The order of the special term should be affirmed.
Westeott obtained a judgment in the Marine Court against the defendants upon a debt which they owed as partners. A transcript of this judgment was filed on the first day of October,. 1860, in the office of the clerk of the city and county of Rew York, and an execution issued on the same day to the sheriff of that county, who levied upon the partnership property of defendants and sold it, and realized the fund which is the subject of this motion. The plaintiff in this action obtained his judgment several days after Westcott’s execution was issued. He claims, however, the money in the sheriff’s hands should be applied to the payment of his judgment, because, in September, 1860, he obtained an attachment in his action against Westervelt and Camp, directing the sheriff to attach the property of Westervelt alone, the attachment having been issued upon an affidavit that Westervelt was a non-resident of the State, and that by virtue of that attachment the sheriff seized the property sold on Westcott’s execution several days before Westcott obtained his judgment.

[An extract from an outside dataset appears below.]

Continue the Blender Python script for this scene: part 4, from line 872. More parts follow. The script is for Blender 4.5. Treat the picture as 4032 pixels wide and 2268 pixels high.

Row it is well settled that upon an attachment against the property of one partner, the sheriff can only seize the interest in the property of the defendant in the attachment, and that interest, in the case of partnership, is the share of the partner in the surplus of the property after the payment of the partnership debts. The sheriff could not, under Abels’ attachment, take the property of the partnership, which was sold on Westcott’s execution. Camp, as partner, was entitled to retain it for th¿ purpose of paying the debts of the partnership. (In the matter of Smith, an absconding debtor, 16 Johns., 102; Stoutenburgh a. Vandenburgh, 7 How. Pr., 229; Sears a. Gearn, Ib., 383.)
The execution of Westcott has a priority over the attachment of Abels. All of the defects in the execution of Westcott which are urged by Abels are amendable, and cannot be raised by any one except the defendant in the execution.
The order of special term is affirmed, with costs.
Ingraham, P. J., and Leonard, J., concurred.